# Start of Data section

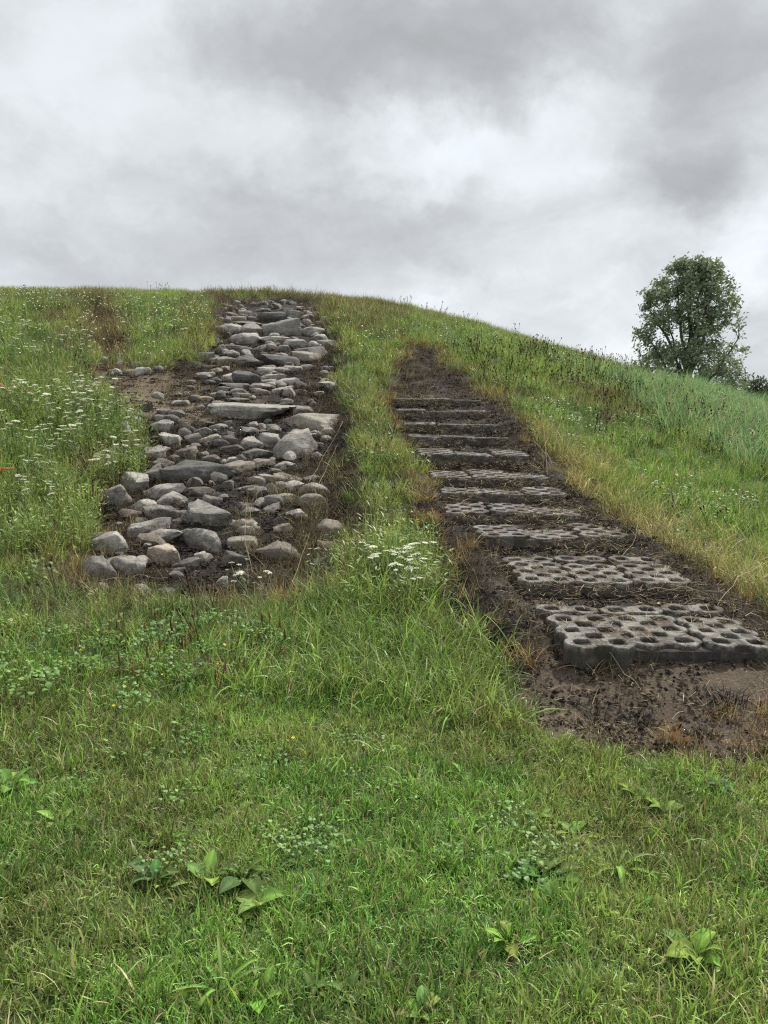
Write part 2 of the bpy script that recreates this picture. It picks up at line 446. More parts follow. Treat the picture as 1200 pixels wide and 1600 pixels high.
dirt = dirt * (1 - sidem) + np.array([.135, .108, .070]) * sidem
charc = np.array([.014, .012, .0105])[None] * (.8 + .5 * fbm(gx * 5, gy * 5, 45))[:, None]
gc = turf * (1 - soil[:, None]) + dirt * soil[:, None]
gc = gc * (1 - char[:, None]) + charc * char[:, None]
nx, ny = len(xs), len(ys)
ii = (np.arange(ny - 1)[:, None] * nx + np.arange(nx - 1)[None]).ravel()
quads = np.stack([ii, ii + 1, ii + nx + 1, ii + nx], 1)
gm = bpy.data.meshes.new('ground')
gm.vertices.add(nx * ny); gm.vertices.foreach_set('co', np.stack([gx, gy, GZ], 1).astype(np.float32).ravel())
gm.loops.add(quads.size); gm.loops.foreach_set('vertex_index', quads.astype(np.int32).ravel())
gm.polygons.add(len(quads)); gm.polygons.foreach_set('loop_start', (np.arange(len(quads)) * 4).astype(np.int32))
gm.polygons.foreach_set('use_smooth', np.ones(len(quads), bool))
gm.update(calc_edges=True)
a = gm.attributes.new('gcol', 'FLOAT_COLOR', 'POINT'); a.data.foreach_set('color', np.concatenate([gc, np.ones((len(gc), 1))], 1).astype(np.float32).ravel())
a = gm.attributes.new('soilf', 'FLOAT', 'POINT'); a.data.foreach_set('value', (soil * (1 - .85 * char)).astype(np.float32))
gm.materials.append(M_GROUND)
ground = link(bpy.data.objects.new('ground', gm)); tag(ground, kind='structure')

# ------------------------------------------------------------------ scatter machinery (ground cover only)
def clump(name, n, rad, hmin, hmax, width, lean, curl, dry=0.1, segs=3, mat=None, wind=0.0, seed=0, flat=0.0, tipw=.15):
    """one tuft of n tapered blades"""
    r = np.random.default_rng(seed)
    V = []; F = []; BV = []; DR = []
    for b in range(n):
        a = r.uniform(0, 2 * math.pi); q = rad * math.sqrt(r.uniform(0, 1))
        x0, y0 = q * math.cos(a), q * math.sin(a)
        hh = r.uniform(hmin, hmax); da = r.uniform(0, 2 * math.pi)
        if r.uniform() < .5: da = a + r.normal(0, .5)
        ln = abs(r.normal(0, lean)) + flat; cu = abs(r.normal(0, curl)); w = width * r.uniform(.6, 1.3)
        dx, dy = math.cos(da), math.sin(da); wa = r.uniform(0, math.pi)
        wx, wy = math.cos(wa) * .5 - dy * .5, math.sin(wa) * .5 + dx * .5
        wl = math.hypot(wx, wy) + 1e-6; wx /= wl; wy /= wl
        base = len(V); px, py, pz = x0, y0, -.01; ang = ln; st = hh / segs
        for s in range(segs + 1):
            t = s / segs
            ww = w * .5 * (1 - (1 - tipw) * t ** 1.6) if s < segs else w * .5 * tipw * .5
            V.append((px - wx * ww, py - wy * ww, pz)); V.append((px + wx * ww, py + wy * ww, pz))
            px += (dx * math.sin(ang) + wind * t) * st; py += dy * math.sin(ang) * st; pz += math.cos(ang) * st
            ang = min(ang + cu / segs * (1 + t), 2.3)
        bv = r.uniform(0, 1); d = 1.0 if r.uniform() < dry else r.uniform(0, .18)
        for s in range(segs):
            i = base + 2 * s; F.append((i, i + 1, i + 3, i + 2))
        BV += [bv] * (2 * segs + 2)
        DR += [min(1, d + .0)] * (2 * segs + 2)
    o = mesh_obj(name, V, F, mat or M_BLADE, do_link=False)
    for nm, dat in (('bv', BV), ('dry', DR)):
        at_ = o.data.attributes.new(nm, 'FLOAT', 'POINT'); at_.data.foreach_set('value', np.array(dat, np.float32))
    return o

def scatter(name, label, cat, pts, col, scale, srcs, tilt=.12, yaw=None, smin=None):
    """one stuff object: its vertices carry the tufts"""
    n = len(pts)
    me = bpy.data.meshes.new(name); me.vertices.add(n)
    me.vertices.foreach_set('co', np.asarray(pts, np.float32).ravel())
    rot = np.stack([RNG.normal(0, tilt, n), RNG.normal(0, tilt, n), RNG.uniform(0, 2 * math.pi, n) if yaw is None else yaw], 1)
    at_ = me.attributes.new('rot', 'FLOAT_VECTOR', 'POINT'); at_.data.foreach_set('vector', rot.astype(np.float32).ravel())
    at_ = me.attributes.new('scl', 'FLOAT', 'POINT'); at_.data.foreach_set('value', np.asarray(scale, np.float32))
    at_ = me.attributes.new('pick', 'INT', 'POINT'); at_.data.foreach_set('value', RNG.integers(0, len(srcs), n).astype(np.int32))
    at_ = me.attributes.new('col', 'FLOAT_COLOR', 'POINT'); at_.data.foreach_set('color', np.concatenate([col, np.ones((n, 1))], 1).astype(np.float32).ravel())
    o = link(bpy.data.objects.new(name, me)); tag(o, label, cat, kind='stuff')
    c = bpy.data.collections.new(name + '_tufts')
    for s in srcs: c.objects.link(s)
    g = bpy.data.node_groups.new(name, 'GeometryNodeTree')
    g.interface.new_socket('Geometry', in_out='INPUT', socket_type='NodeSocketGeometry')
    g.interface.new_socket('Geometry', in_out='OUTPUT', socket_type='NodeSocketGeometry')
    G = NT(g)
    gi = G.n('NodeGroupInput'); go = G.n('NodeGroupOutput')
    ci = G.n('GeometryNodeCollectionInfo', ins={'Collection': c, 'Separate Children': True, 'Reset Children': True})
    def attr(nm, typ): return G.n('GeometryNodeInputNamedAttribute', data_type=typ, ins={'Name': nm}).outputs['Attribute']
    e2r = G.n('FunctionNodeEulerToRotation', ins={0: attr('rot', 'FLOAT_VECTOR')})
    iop = G.n('GeometryNodeInstanceOnPoints', ins={'Points': gi.outputs[0], 'Instance': ci.outputs[0], 'Pick Instance': True,
              'Instance Index': attr('pick', 'INT'), 'Rotation': e2r.outputs[0], 'Scale': attr('scl', 'FLOAT')})
    g.links.new(iop.outputs[0], go.inputs[0])
    md = o.modifiers.new('scatter', 'NODES'); md.node_group = g
    return o

def rand_pts(density, x0, x1, y0, y1, seed=0):
    r = np.random.default_rng(seed); n = int(density * (x1 - x0) * (y1 - y0))
    return r.uniform(x0, x1, n), r.uniform(y0, y1, n), r
def in_view(x, y, m=.9): return np.abs(x) < .50 * y + m
def lerp(c0, c1, t): return np.asarray(c0)[None] * (1 - t[:, None]) + np.asarray(c1)[None] * t[:, None]
def finish(x, y, dz=0.0): return np.stack([x, y, h(x, y) + dz], 1)
# ------------------------------------------------------------------ grasses
# A: mown lawn
x, y, r = rand_pts(640, -5.5, 5.5, .5, 7.2, 1)
mm = poly_sd(MOWN, x, y) + (fbm(x * 3, y * 3, 51) - .5) * .5
s, c_, db = soil_masks(x, y)
k = (mm < .08) & in_view(x, y, 1.9) & (db > -.05)
x, y = x[k], y[k]
f1 = fbm(x * 1.1, y * 1.1, 52); f2 = fbm(x * 4.5, y * 4.5, 53); f3 = r.uniform(0, 1, len(x))
col = lerp((.058, .150, .024), (.165, .295, .056), sstep(.25, .75, f2 * .5 + f3 * .5))
col = col * (1 - .42 * sstep(.5, .64, f1)[:, None]) + np.array([.210, .215, .070]) * (.42 * sstep(.5, .64, f1)[:, None])
col = 1.16 * col * (1 - .36 * sstep(.48, .64, fbm(x * 2.0, y * 2.0, 79)))[:, None]
LAWN = [clump('lawn_tuft', 34, .060, .030, .085, .0060, .66, 1.1, dry=dr, seed=60 + i, segs=3) for i, dr in enumerate((.05, .08, .14, .24))]
scatter('lawn_grass', 'short mown green lawn grass with straw bits across the foreground', 'grass', finish(x, y), col, .62 + .75 * fbm(x * 7, y * 7, 69, 2), LAWN, tilt=.25)

# longer loose blades rising out of the lawn
x, y, r = rand_pts(110, -5.5, 5.5, .5, 6.6, 2)
k = (poly_sd(MOWN, x, y) < .05) & in_view(x, y, 1.9) & (soil_masks(x, y)[2] > .05) & (fbm(x * 1.6, y * 1.6, 54) > .46)
x, y = x[k], y[k]
LONG = [clump('long_blade_tuft', 20, .05, .05, .14, .0066, .5, 1.1, dry=.14, seed=70 + i, segs=4) for i in range(3)]
scatter('lawn_tussocks', 'longer tufts of bright green grass rising out of the mown lawn', 'grass', finish(x, y),
        lerp((.085, .190, .028), (.190, .310, .058), r.uniform(0, 1, len(x))), r.uniform(.7, 1.25, len(x)), LONG, tilt=.25)

# dead thatch lying in the lawn
x, y, r = rand_pts(200, -5, 5, 1.2, 7, 3)
k = (poly_sd(MOWN, x, y) < .3) & in_view(x, y, 1.9) & (fbm(x * 2.1, y * 2.1, 55) > .52)
x, y = x[k], y[k]
THATCH = [clump('thatch_tuft', 16, .06, .03, .09, .0028, .7, .5, dry=1.0, seed=80 + i, segs=3, flat=.75, mat=M_DULL) for i in range(3)]
scatter('dead_thatch', 'pale dead straw lying between the lawn blades', 'straw', finish(x, y, .012), lerp((.3, .24, .14), (.3, .24, .14), r.uniform(0, 1, len(x))), r.uniform(.7, 1.3, len(x)), THATCH, tilt=.2)

# B: uncut grass of the slope and crest
x, y, r = rand_pts(85, -12, 14, 3.3, 24, 4)
s, c_, db = soil_masks(x, y)
mm = poly_sd(MOWN, x, y)
dens = sstep(-.06, .14, db) * (y < 24) * (mm > -.05)
keepd = np.where(y < 9, 1.0, np.where(y < 14, .75, .6))
k = (r.uniform(0, 1, len(x)) < dens * keepd) & in_view(x, y, 2.6)
x, y, db = x[k], y[k], db[k]
f1 = fbm(x * .55, y * .55, 56); f2 = fbm(x * 2.2, y * 2.2, 57); f3 = r.uniform(0, 1, len(x))
col = lerp((.074, .168, .030), (.205, .335, .062), sstep(.25, .75, f2 * .65 + f3 * .35))
ol = (.45 * sstep(.48, .66, f1))[:, None]; col = col * (1 - ol) + np.array([.155, .165, .062]) * ol
yl = (sstep(.55, .08, db) * sstep(.35, .6, f2) * .6)[:, None]; col = col * (1 - yl) + np.array([.235, .235, .065]) * yl
top = (sstep(4, 0, dike_r(x, y)) * .5)[:, None]; col = col * (1 - top) + np.array([.175, .205, .055]) * top
sc = (.45 + .6 * f2 + .55 * fbm(x * 4, y * 4, 70, 2)) * np.where(y < 7.5, .8, 1.0) * np.where(dike_r(x, y) < 2.5, .75, 1.0)
MEAD = [clump('meadow_tuft', 32, .10, .09, .23, .0078, .38, 1.0, dry=dr, seed=90 + i, segs=4) for i, dr in enumerate((.06, .10, .18))]
scatter('meadow_grass', 'uncut green grass covering the slope and crest of the dike', 'grass', finish(x, y), col, sc, MEAD, tilt=.22)

# tall tussock between lawn, rock bed and steps
x, y, r = rand_pts(95, -3, 3, 3.4, 7.5, 5)
k = (poly_sd(TUSS, x, y) + (fbm(x * 3, y * 3, 58) - .5) * .5 < .05) & (soil_masks(x, y)[2] > -.02)
x, y = x[k], y[k]
TALL = [clump('tall_tuft', 22, .07, .14, .38, .0088, .5, 1.7, dry=.10, seed=100 + i, segs=5) for i in range(3)]
scatter('tussock_grass', 'tall arching bright green grass between the lawn and the burnt steps', 'grass', finish(x, y),
        lerp((.055, .125, .024), (.175, .270, .055), r.uniform(0, 1, len(x))), r.uniform(.65, 1.1, len(x)), TALL, tilt=.25)

# E: bluish reeds on the right flank
REED = wpoly([(955, 600), (1080, 600), (1205, 625), (1400, 640), (1400, 820), (1205, 740), (1100, 690), (1010, 650)])
x, y, r = rand_pts(48, 2.5, 16, 8, 26, 6)
rs = poly_sd(REED, x, y)
k = ((rs + (fbm(x * .8, y * .8, 59) - .5) * 1.2) < .2) | ((x > .36 * y) & (y > 13))
k = k & (x < .62 * y + 2)
x, y = x[k], y[k]
REEDS = [clump('reed_tuft', 17, .14, .25, .58, .0150, .25, .8, dry=.05, seed=110 + i, segs=5, wind=.25) for i in range(3)]
yaw = r.normal(0, .5, len(x))
scatter('reed_bed', 'tall blue green reeds bent by the wind on the right flank', 'reeds', finish(x, y),
        lerp((.105, .200, .085), (.170, .280, .120), r.uniform(0, 1, len(x))), r.uniform(.6, 1.05, len(x)), REEDS, tilt=.1, yaw=yaw)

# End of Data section

*Problem statement*
Return only the lines from the start of the data through the line that contains "ground = link(bpy.data.objects.new('ground', gm));", please, copying them exactly and omitting all pictures.

*Answer to the task*
Write part 2 of the bpy script that recreates this picture. It picks up at line 446. More parts follow. Treat the picture as 1200 pixels wide and 1600 pixels high.
dirt = dirt * (1 - sidem) + np.array([.135, .108, .070]) * sidem
charc = np.array([.014, .012, .0105])[None] * (.8 + .5 * fbm(gx * 5, gy * 5, 45))[:, None]
gc = turf * (1 - soil[:, None]) + dirt * soil[:, None]
gc = gc * (1 - char[:, None]) + charc * char[:, None]
nx, ny = len(xs), len(ys)
ii = (np.arange(ny - 1)[:, None] * nx + np.arange(nx - 1)[None]).ravel()
quads = np.stack([ii, ii + 1, ii + nx + 1, ii + nx], 1)
gm = bpy.data.meshes.new('ground')
gm.vertices.add(nx * ny); gm.vertices.foreach_set('co', np.stack([gx, gy, GZ], 1).astype(np.float32).ravel())
gm.loops.add(quads.size); gm.loops.foreach_set('vertex_index', quads.astype(np.int32).ravel())
gm.polygons.add(len(quads)); gm.polygons.foreach_set('loop_start', (np.arange(len(quads)) * 4).astype(np.int32))
gm.polygons.foreach_set('use_smooth', np.ones(len(quads), bool))
gm.update(calc_edges=True)
a = gm.attributes.new('gcol', 'FLOAT_COLOR', 'POINT'); a.data.foreach_set('color', np.concatenate([gc, np.ones((len(gc), 1))], 1).astype(np.float32).ravel())
a = gm.attributes.new('soilf', 'FLOAT', 'POINT'); a.data.foreach_set('value', (soil * (1 - .85 * char)).astype(np.float32))
gm.materials.append(M_GROUND)
ground = link(bpy.data.objects.new('ground', gm)); tag(ground, kind='structure')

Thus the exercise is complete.